____ Data shown

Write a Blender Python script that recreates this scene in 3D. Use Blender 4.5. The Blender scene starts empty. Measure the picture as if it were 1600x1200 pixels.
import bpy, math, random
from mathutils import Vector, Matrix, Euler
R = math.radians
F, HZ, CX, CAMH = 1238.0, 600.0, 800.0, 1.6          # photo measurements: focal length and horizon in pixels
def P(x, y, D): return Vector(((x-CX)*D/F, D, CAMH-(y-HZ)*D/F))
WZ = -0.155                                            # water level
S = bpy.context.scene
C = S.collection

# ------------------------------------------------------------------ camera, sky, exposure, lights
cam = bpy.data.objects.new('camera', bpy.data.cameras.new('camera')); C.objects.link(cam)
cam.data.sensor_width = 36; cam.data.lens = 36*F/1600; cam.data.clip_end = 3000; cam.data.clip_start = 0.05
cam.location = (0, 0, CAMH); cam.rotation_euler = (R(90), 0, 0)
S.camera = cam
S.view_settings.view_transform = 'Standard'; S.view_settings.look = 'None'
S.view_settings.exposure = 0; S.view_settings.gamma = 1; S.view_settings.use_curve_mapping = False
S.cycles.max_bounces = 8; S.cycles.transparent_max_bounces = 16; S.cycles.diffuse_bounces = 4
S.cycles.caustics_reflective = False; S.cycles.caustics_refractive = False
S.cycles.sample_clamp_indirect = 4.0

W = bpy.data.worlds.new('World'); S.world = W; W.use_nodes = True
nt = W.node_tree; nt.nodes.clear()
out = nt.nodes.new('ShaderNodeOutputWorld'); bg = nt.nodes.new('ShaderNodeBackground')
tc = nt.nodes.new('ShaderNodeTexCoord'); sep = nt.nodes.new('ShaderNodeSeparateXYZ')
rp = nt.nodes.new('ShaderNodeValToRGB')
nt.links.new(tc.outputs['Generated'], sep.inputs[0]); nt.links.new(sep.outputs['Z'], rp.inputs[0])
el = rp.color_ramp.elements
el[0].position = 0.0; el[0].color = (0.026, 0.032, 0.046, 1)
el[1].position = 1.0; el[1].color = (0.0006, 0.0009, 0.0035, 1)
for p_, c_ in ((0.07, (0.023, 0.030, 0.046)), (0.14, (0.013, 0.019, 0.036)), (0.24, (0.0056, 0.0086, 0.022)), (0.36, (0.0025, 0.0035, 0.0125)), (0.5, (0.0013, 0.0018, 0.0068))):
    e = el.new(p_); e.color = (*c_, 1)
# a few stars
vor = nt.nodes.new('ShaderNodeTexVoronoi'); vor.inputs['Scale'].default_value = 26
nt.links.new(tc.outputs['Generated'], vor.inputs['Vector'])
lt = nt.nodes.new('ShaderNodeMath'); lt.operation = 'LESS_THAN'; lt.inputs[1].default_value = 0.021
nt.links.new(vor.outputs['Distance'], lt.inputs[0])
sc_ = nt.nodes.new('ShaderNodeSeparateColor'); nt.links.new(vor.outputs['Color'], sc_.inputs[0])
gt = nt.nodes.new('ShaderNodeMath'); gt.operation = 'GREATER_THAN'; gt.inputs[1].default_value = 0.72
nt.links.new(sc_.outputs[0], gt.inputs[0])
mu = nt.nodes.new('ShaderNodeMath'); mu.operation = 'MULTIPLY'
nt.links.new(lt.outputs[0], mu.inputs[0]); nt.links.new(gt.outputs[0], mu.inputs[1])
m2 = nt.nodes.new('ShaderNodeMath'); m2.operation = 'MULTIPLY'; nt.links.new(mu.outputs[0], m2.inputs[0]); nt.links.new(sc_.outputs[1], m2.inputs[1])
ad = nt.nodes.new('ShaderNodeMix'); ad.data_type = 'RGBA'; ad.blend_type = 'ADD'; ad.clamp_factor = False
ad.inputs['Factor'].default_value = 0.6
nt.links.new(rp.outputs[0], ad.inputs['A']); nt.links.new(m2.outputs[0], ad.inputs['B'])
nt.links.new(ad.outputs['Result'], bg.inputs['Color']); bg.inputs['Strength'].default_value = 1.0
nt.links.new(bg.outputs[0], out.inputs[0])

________

Go through the listing and print each line exactly as it appears.

Write a Blender Python script that recreates this scene in 3D. Use Blender 4.5. The Blender scene starts empty. Measure the picture as if it were 1600x1200 pixels.
import bpy, math, random
from mathutils import Vector, Matrix, Euler
R = math.radians
F, HZ, CX, CAMH = 1238.0, 600.0, 800.0, 1.6          # photo measurements: focal length and horizon in pixels
def P(x, y, D): return Vector(((x-CX)*D/F, D, CAMH-(y-HZ)*D/F))
WZ = -0.155                                            # water level
S = bpy.context.scene
C = S.collection

# ------------------------------------------------------------------ camera, sky, exposure, lights
cam = bpy.data.objects.new('camera', bpy.data.cameras.new('camera')); C.objects.link(cam)
cam.data.sensor_width = 36; cam.data.lens = 36*F/1600; cam.data.clip_end = 3000; cam.data.clip_start = 0.05
cam.location = (0, 0, CAMH); cam.rotation_euler = (R(90), 0, 0)
S.camera = cam
S.view_settings.view_transform = 'Standard'; S.view_settings.look = 'None'
S.view_settings.exposure = 0; S.view_settings.gamma = 1; S.view_settings.use_curve_mapping = False
S.cycles.max_bounces = 8; S.cycles.transparent_max_bounces = 16; S.cycles.diffuse_bounces = 4
S.cycles.caustics_reflective = False; S.cycles.caustics_refractive = False
S.cycles.sample_clamp_indirect = 4.0

W = bpy.data.worlds.new('World'); S.world = W; W.use_nodes = True
nt = W.node_tree; nt.nodes.clear()
out = nt.nodes.new('ShaderNodeOutputWorld'); bg = nt.nodes.new('ShaderNodeBackground')
tc = nt.nodes.new('ShaderNodeTexCoord'); sep = nt.nodes.new('ShaderNodeSeparateXYZ')
rp = nt.nodes.new('ShaderNodeValToRGB')
nt.links.new(tc.outputs['Generated'], sep.inputs[0]); nt.links.new(sep.outputs['Z'], rp.inputs[0])
el = rp.color_ramp.elements
el[0].position = 0.0; el[0].color = (0.026, 0.032, 0.046, 1)
el[1].position = 1.0; el[1].color = (0.0006, 0.0009, 0.0035, 1)
for p_, c_ in ((0.07, (0.023, 0.030, 0.046)), (0.14, (0.013, 0.019, 0.036)), (0.24, (0.0056, 0.0086, 0.022)), (0.36, (0.0025, 0.0035, 0.0125)), (0.5, (0.0013, 0.0018, 0.0068))):
    e = el.new(p_); e.color = (*c_, 1)
# a few stars
vor = nt.nodes.new('ShaderNodeTexVoronoi'); vor.inputs['Scale'].default_value = 26
nt.links.new(tc.outputs['Generated'], vor.inputs['Vector'])
lt = nt.nodes.new('ShaderNodeMath'); lt.operation = 'LESS_THAN'; lt.inputs[1].default_value = 0.021
nt.links.new(vor.outputs['Distance'], lt.inputs[0])
sc_ = nt.nodes.new('ShaderNodeSeparateColor'); nt.links.new(vor.outputs['Color'], sc_.inputs[0])
gt = nt.nodes.new('ShaderNodeMath'); gt.operation = 'GREATER_THAN'; gt.inputs[1].default_value = 0.72
nt.links.new(sc_.outputs[0], gt.inputs[0])
mu = nt.nodes.new('ShaderNodeMath'); mu.operation = 'MULTIPLY'
nt.links.new(lt.outputs[0], mu.inputs[0]); nt.links.new(gt.outputs[0], mu.inputs[1])
m2 = nt.nodes.new('ShaderNodeMath'); m2.operation = 'MULTIPLY'; nt.links.new(mu.outputs[0], m2.inputs[0]); nt.links.new(sc_.outputs[1], m2.inputs[1])
ad = nt.nodes.new('ShaderNodeMix'); ad.data_type = 'RGBA'; ad.blend_type = 'ADD'; ad.clamp_factor = False
ad.inputs['Factor'].default_value = 0.6
nt.links.new(rp.outputs[0], ad.inputs['A']); nt.links.new(m2.outputs[0], ad.inputs['B'])
nt.links.new(ad.outputs['Result'], bg.inputs['Color']); bg.inputs['Strength'].default_value = 1.0
nt.links.new(bg.outputs[0], out.inputs[0])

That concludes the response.